Frederick A. Kerry, grandfather of United States Presidential candidate John Kerry, was born as Fritz Kohn on the road between Freudenthal (Bruntal) and Troppau (Opava), south of Jaegerndorf (Krnov) at Bennisch, Austria (now Horni Benesov in the Czech Republic), on 10 May 1873. The son of Benedict Kohn and his wife Mathilde (née Fraenkel) (1845-1935), his birth was recorded among the Jewish births on the last folio (folio 77), of vol. VII (1866-1873) of the Roman Catholic birth records of the Bennisch parish.
He attended a Gymnasium (school) and finished with Honours. He became an administrative accountant in his uncle Alfred Fränkel's shoe factory, and married Ida Löwe, (born in Budapest, Hungary), in about 1890. She was the daughter of bank employee Siegfried Löwe and his wife Josefine, née Löw. Both Fritz Kohn and his wife Ida Löwe were German-speaking Jews, but in 1901 they converted to Catholicism.

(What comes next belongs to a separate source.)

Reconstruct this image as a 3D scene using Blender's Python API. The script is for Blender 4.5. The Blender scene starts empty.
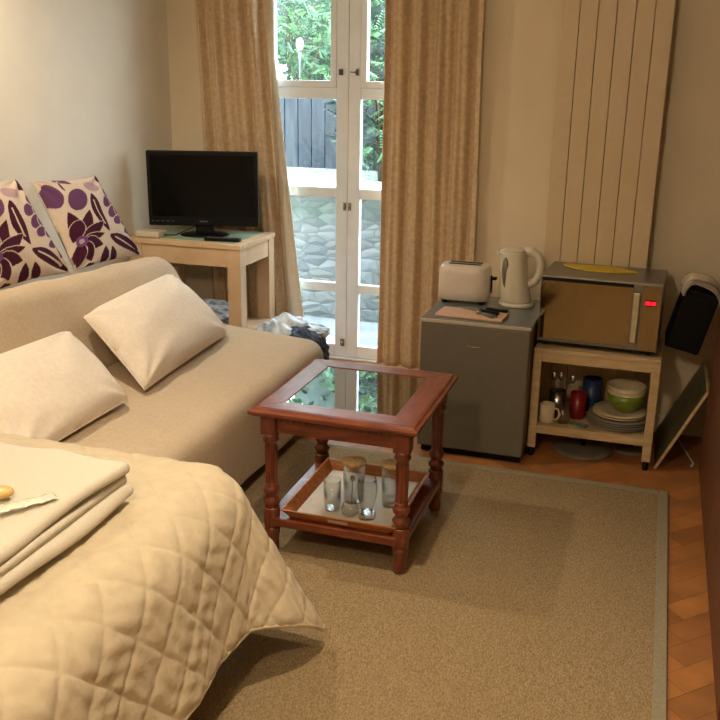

By decree of 17 December 1901 of the Austrian Statthalterei in Vienna, the Kohns officially changed their name to Kerry (including their son Erich, who was born on 26 February 1901). At this time Fritz was listed as born in Bennisch but originating from Freudenthal, and currently working as a supplier for a shoe factory in Mödling, Austria. The name change was ordered in Austrian Silesia on 17 March 1902 at Troppau.
The family sailed on the Königin Luise from Genoa, Italy, on 4 May 1905 and arrived in New York's Ellis Island on 18 May 1905. Kerry filed a Declaration of Intention for naturalization in the Circuit Court of Cook County, Illinois, on 21 June 1907, and a Petition of Naturalization in the same Court on 6 February 1911.
He committed suicide, by shooting himself, in the restroom at the Copley Plaza Hotel at 487 Boylston Street on 23 November 1921 in Boston, Massachusetts, and was buried in Holyrood Cemetery in Brookline, Massachusetts. His son Richard Kerry was 6 years old at the time.